American Tries to Convince Small Communities to Oppose Amendment

American Airlines Inc. has sent executives into small communities urging them to oppose the proposed repeal of the Wright Amendment, which limits long-haul flights out of Dallas Love Field.


DALLAS (AP) -- American Airlines Inc. has sent executives into small communities urging them to oppose the proposed repeal of the Wright Amendment, which limits long-haul flights out of Dallas Love Field.

Officials from American Eagle, the airlines' subsidiary regional carrier, stopped in Waco Tuesday, telling city officials that they may lose air service if the amendment is repealed. American says if it has to split its 800 flights at Dallas-Fort Worth International Airport with Love Field, the smaller hubs will suffer.

The 26-year-old law restricts flights to and from Love Field, home to discount carrier Southwest Airlines. The measure's original intent was to stir growth at then-new DFW, American Airlines' home.

American Eagle officials met with Waco City Manager Larry Groth and Mayor Virginia DuPuy to try to persuade the city to approve a resolution opposing the repeal.

Competing bills to close Love Field or repeal the Wright Amendment are pending in Congress.

With the Texas delegation split on the repeal, American's tactics shift the origin of the pressure to the local level.

American spokesman Tim Wagner said the airline is trying to explain the effects on small cities if the amendment is repealed.

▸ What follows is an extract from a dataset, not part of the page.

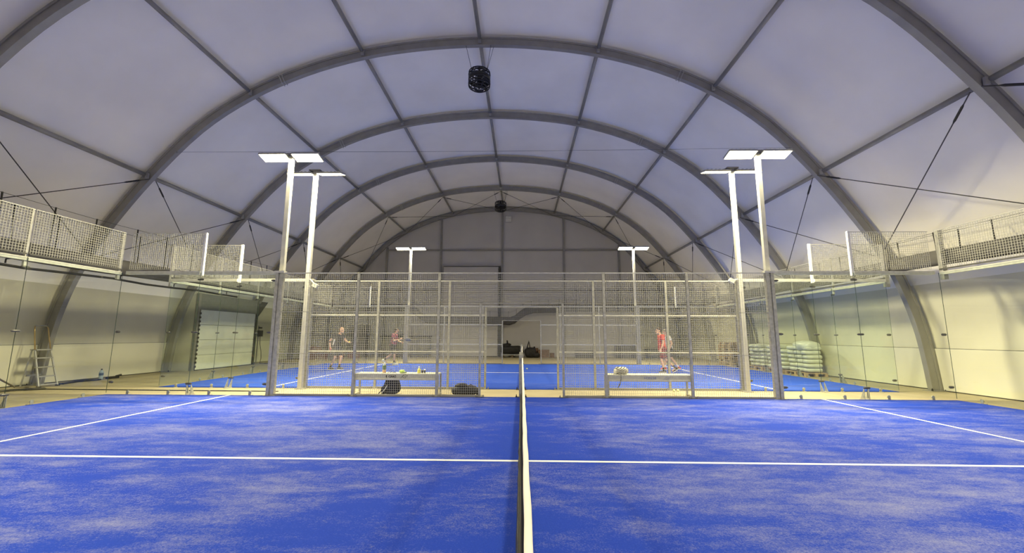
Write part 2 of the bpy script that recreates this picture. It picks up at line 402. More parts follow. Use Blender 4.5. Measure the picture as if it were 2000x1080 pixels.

''It is a complicated issue,'' he said, explaining the carrier wants to show how ''pulling just one string on a sweater can start the process of unraveling'' DFW.

Southwest downplayed American's strategy.

''If American threatens to abandon all the cities they've talked about leaving, they might as well liquidate the airline,'' said Southwest's Ed Stewart. ''When you have to resort to these types of scare tactics, it shows that their message isn't getting through.''

American's tactics haven't gone unnoticed on Capitol Hill.

''American Airlines would be far more effective in lobbying if they talked directly to members of Congress rather than blindsiding them with veiled threats of service cutbacks in our districts,'' said Rep. Chet Edwards, D-Waco.

American officials also have contacted city officials in Midland, San Angelo and Tyler.

So far, the San Angelo City Council reacted with a vote to oppose the repeal of the Wright amendment.